The problem so far is that my interest isn’t piqued. The writing is pretty solid, there’s a fair amount of voice, but your stakes are non-existent. A teenage girl wants love. Which teenage girl doesn’t? What’s special about this story? Where’s the real conflict? What choice are you going to make that gets the story rolling?

But instead I find Nick. When he physically attacks me the night of our freshman band concert (this is where you should start. This is the inciting incident) (agreed), I know that I’ll be leaving my first relationship with more questions about love than answers (too vague. I want to know the specifics of your situation. This is the heart of your book, after all) I completely agree with Gillian, here.
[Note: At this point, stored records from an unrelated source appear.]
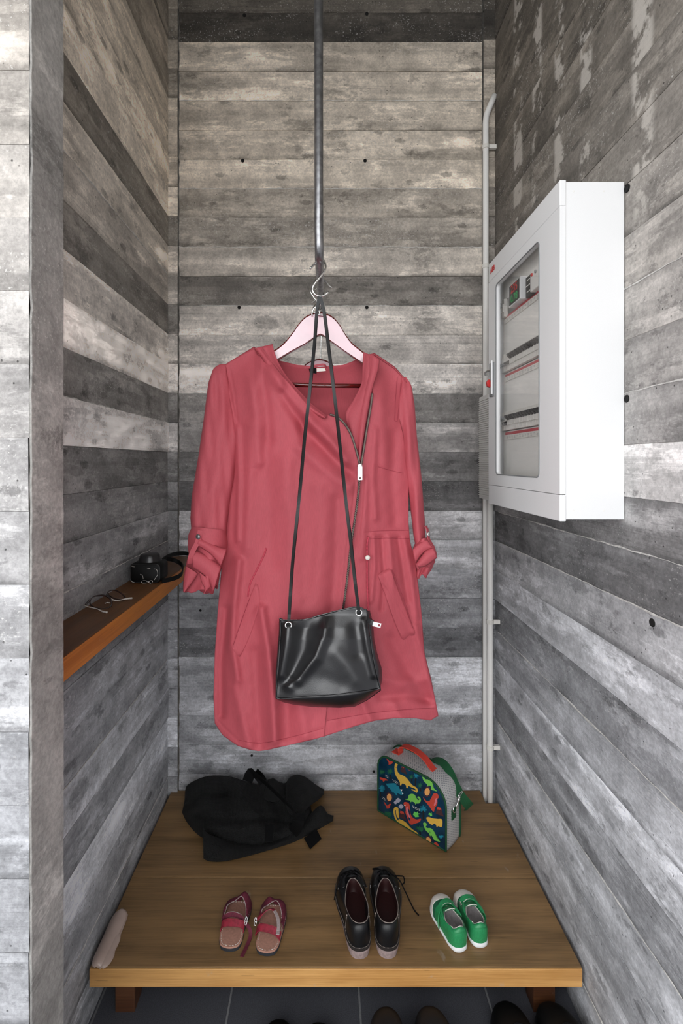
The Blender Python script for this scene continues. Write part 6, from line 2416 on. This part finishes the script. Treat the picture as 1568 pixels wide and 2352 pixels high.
for pix, Y0_, Y1_ in (([(195, 1391), (203, 1394), (222, 1398), (230, 1402), (238, 1406), (246, 1409.5)], 1.176, 1.150), ([(250, 1370), (257, 1376), (270, 1379), (286, 1376), (296, 1374.5), (303, 1374)], 1.226, 1.262)):
    bm = bmesh.new()
    m = len(pix)
    path = spline([P(x, y, Y0_ + (Y1_ - Y0_) * i / (m - 1)) for i, (x, y) in enumerate(pix)], 28)
    path = [Vector((p.x, p.y, max(p.z, SZ + 0.0022))) for p in path]
    tube(bm, path, [0.0011 + 0.0013 * float(smooth((i - 14) / 12)) for i in range(28)], 8)
    obj('temple', bm, M_TIP, gl, smooth_shade=True)
for pix, Y in (([(252, 1385), (246, 1384), (241, 1386)], 1.194), ([(258, 1380), (262, 1378), (267, 1380)], 1.232)):
    bm = bmesh.new()
    tube(bm, [P(x, y, Y) for x, y in pix], 0.0013, 6)
    obj('nose_pad', bm, M_TIP, gl, smooth_shade=True)

# ------------------------------------------------------------------ camera in a black leather case at the end of the shelf
cc = thing('camera_case', (-0.527, 1.48, SZ), 'black leather camera case with neck strap at the far end of the shelf', 'camera case')
CX0, CX1, CYF, CYB, CZT = -0.568, -0.478, 1.432, 1.505, SZ + 0.058
bm = bmesh.new()
rr = round_rect(CX0, CX1, SZ + 0.001, CZT, 0.012, 5)
rows = [[Vector((x, y, z)) for x, z in round_rect(CX0 + g, CX1 - g, SZ + 0.001 + g * 0.6, CZT - g, 0.012, 5)] for y, g in ((CYF + 0.002, 0.003), (CYF, 0.006), (CYF, 0.0065))]
rows = [[Vector((x, y, z)) for x, z in round_rect(CX0 + g, CX1 - g, SZ + 0.001 + g * 0.6, CZT - g, 0.012, 5)] for y, g in ((CYF, 0.004), (CYF + 0.002, 0.001), (CYF + 0.005, 0.0), (CYB - 0.004, 0.0), (CYB, 0.004))]
place_bm = closed_rows(rows)
obj('case_body', place_bm, M_MATTEBLK, cc, smooth_shade=True)
bm = bmesh.new()
tube(bm, [Vector((x, CYF + 0.001, z)) for x, z in round_rect(CX0 + 0.002, CX1 - 0.002, SZ + 0.003, CZT - 0.002, 0.012, 5)], 0.0013, 6, closed=True)
obj('case_edge', bm, M_EDGE if False else M_LEATHER, cc, smooth_shade=True)
lx, ly = P(343, 1290, 1.47).x, 1.475
bm = bmesh.new()
lathe(bm, (lx, ly, CZT - 0.006), (0, 0, 1), [(0.034, 0), (0.034, 0.006), (0.030, 0.016), (0.028, 0.024), (0.024, 0.027), (0.004, 0.028)], 32)
obj('lens_cover', bm, M_LEATHER, cc, smooth_shade=True)
# worn bright edges of the case
bm = bmesh.new()
for pix in ([(354, 1307), (359, 1308), (362, 1314), (362, 1320), (358, 1326), (354, 1332)], [(301, 1333), (303, 1336), (309, 1338)], [(302, 1301), (309, 1302)], [(322, 1319), (327, 1322), (329, 1330)], [(338, 1305), (345, 1306)]):
    tube(bm, spline([P(x, y, CYF - 0.0006) for x, y in pix], 10), 0.0006, 5)
wl = obj('worn_edge', bm, M_STITCH, cc)
wl['kind'] = 'stuff'
bm = bmesh.new()
c = P(332, 1336.5, CYF - 0.004)
tube(bm, [c + Vector((0.0085 * math.cos(a), -0.001, 0.0042 * math.sin(a))) for a in [2 * math.pi * i / 18 for i in range(18)]], 0.0011, 6, closed=True)
tube(bm, [c + Vector((0.0075, -0.001, 0)), c + Vector((0.015, -0.001, 0))], [0.0026, 0.0016], 8)
tube(bm, [c + Vector((0.019 + 0.0048 * math.cos(a), -0.001, 0.0048 * math.sin(a))) for a in [2 * math.pi * i / 16 for i in range(16)]], 0.0009, 6, closed=True)
obj('snap_clasp', bm, M_CHROME, cc, smooth_shade=True)
for pix, Ys in (([(366, 1296), (376, 1284), (392, 1275), (412, 1271), (432, 1272), (446, 1280), (440, 1292)], [1.50, 1.54, 1.60, 1.66, 1.70, 1.70, 1.64]),
                ([(372, 1336), (390, 1331), (408, 1325), (418, 1316), (420, 1304), (414, 1294), (398, 1286), (380, 1283)], [1.436, 1.455, 1.475, 1.51, 1.56, 1.60, 1.60, 1.56])):
    path = spline([P(x, y, Y) for (x, y), Y in zip(pix, Ys)], 44)
    path = [Vector((min(p.x, SX - 0.004), p.y, max(p.z, SZ + 0.006))) if False else Vector((p.x, p.y, max(p.z, SZ + 0.006))) for p in path]
    bm = bmesh.new()
    ribbon(bm, path, 0.013, 0.0030, (0.12, -0.1, 1))
    obj('neck_strap', bm, M_MATTEBLK, cc)
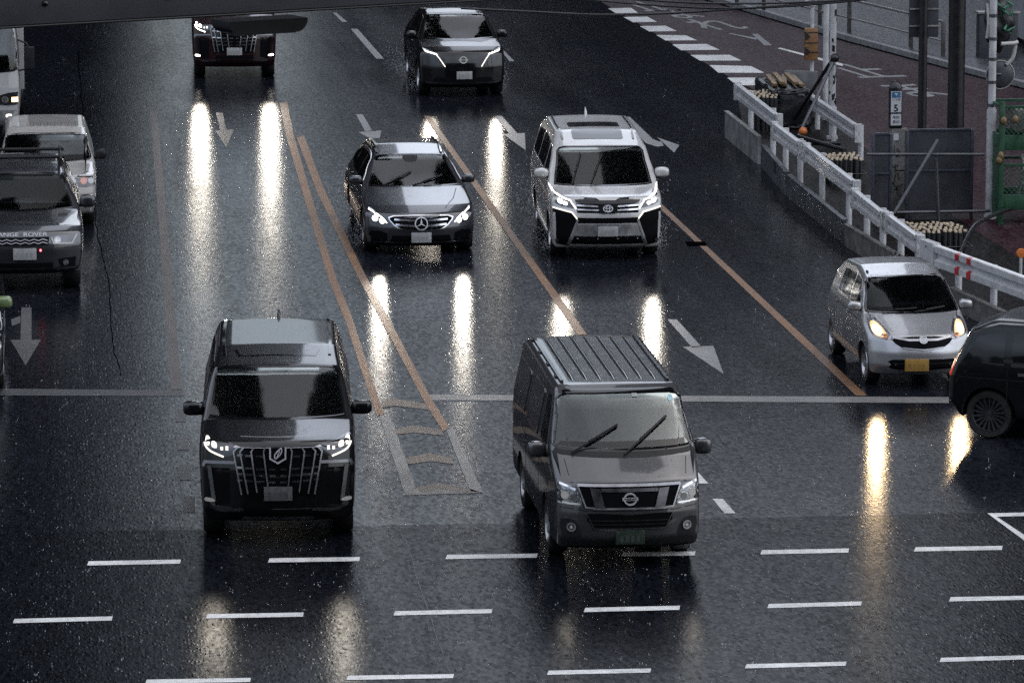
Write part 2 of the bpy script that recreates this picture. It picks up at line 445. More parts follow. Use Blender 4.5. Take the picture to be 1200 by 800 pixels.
    def wipers(s, arms):
        for pts in arms:
            bm = bmesh.new(); P = []
            for k in range(9):
                t = k / 8; u = pts[0][0] + (pts[1][0] - pts[0][0]) * t; v = pts[0][1] + (pts[1][1] - pts[0][1]) * t
                p, d = s.hit(u, v, 'F'); P.append(p + d * (.045 - .02 * t))
            tube(bm, P[:6], .012, 6); tube(bm, [p + Vector((0, -.004, .012)) for p in P[3:]], .014, 6)
            link('wiper', bm, M['plastic'], s.root, 60)
    def beam(s, x, z, power, col=(1, .90, .76), y=-.12, size=32, down=1.0, rad=.05):
        for sx in (-1, 1):
            l = bpy.data.lights.new('headlamp_beam', 'SPOT'); l.energy = power; l.color = col; l.spot_size = R(size); l.spot_blend = 1.0; l.shadow_soft_size = rad
            o = bpy.data.objects.new('headlamp_beam', l); COL.objects.link(o); o.parent = s.root
            p, _ = s.hit(sx * x, z, 'F')
            o.location = (sx * x, p.y - .10, z); o.rotation_euler = (R(90 - down), 0, R(180))
    def plate(s, x, z, mat='plate', w=.33, h=.165):
        ys = [s.hit(x + i * w / 2, z + j * h / 2, 'F')[0].y for i in (-1, 0, 1) for j in (-1, 0, 1)]
        bm = bmesh.new(); y = min(ys) - .012; box(bm, x - w / 2, x + w / 2, y - .008, max(ys), z - h / 2, z + h / 2, .004)
        p = link('number_plate', bm, M[mat], s.root, 40)
        bm = bmesh.new(); rg = random.Random(int(z * 1000))          # the characters are only a soft smudge in the photograph
        for i in range(4): box(bm, x - w * .36 + i * w * .19, x - w * .36 + i * w * .19 + w * .12, y - .0095, y - .0085, z - h * .33, z + h * .12)
        link('plate_digits', bm, M[dict(plateg='smudgeg', platedim='smudged', platey='smudgey').get(mat, 'smudge')], p)
# ================================================================== the cars
GRP_MAIN = 'vehicles coming down the wet road'
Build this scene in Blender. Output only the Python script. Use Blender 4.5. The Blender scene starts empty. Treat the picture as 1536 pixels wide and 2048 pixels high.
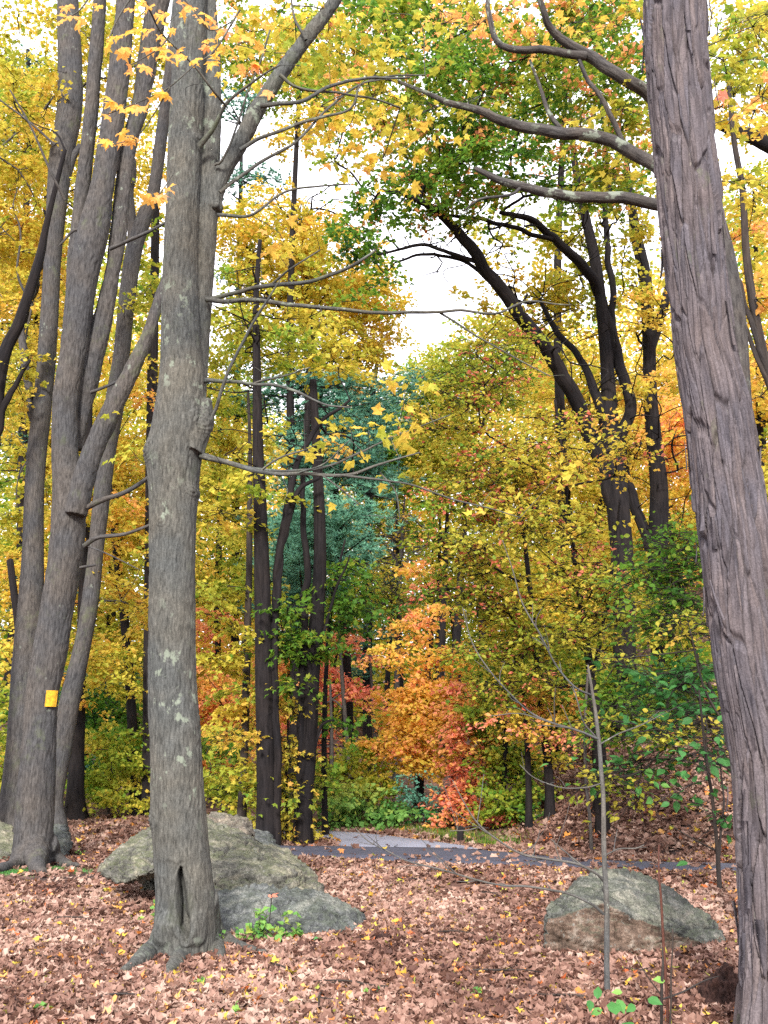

This is entirely too vague…did he think you were a prowler under the bleachers and accidentally beat you up? Did he viciously rape you? The weight of this, for your book, is huge. I don’t yet know that each new relationship will just bring more questions than the last (Again, too vague, and too philosophical for me. A freshman in  high school wouldn’t immediately leap to thoughts like this. I’m not sure I even leap to thoughts like this, particularly after something traumatic).

[redacted]: A Memoir of Young Love is the story of my high school quest for love [when I read this, I automatically think, so what? We all have high school quests for love. Why does YOURS deserve to be told? What’s special and compelling about it that would make people who don’t know you want to read it? Also, I’m not sure why, the phrase “young love” strikes me as sickly sweet and a bit too nostalgic. Teenagers don’t think their love is young. They just think it’s love (says the very wise and elderly twenty-one-year-old)] and all the things I find instead. It is complete at 73,000 words.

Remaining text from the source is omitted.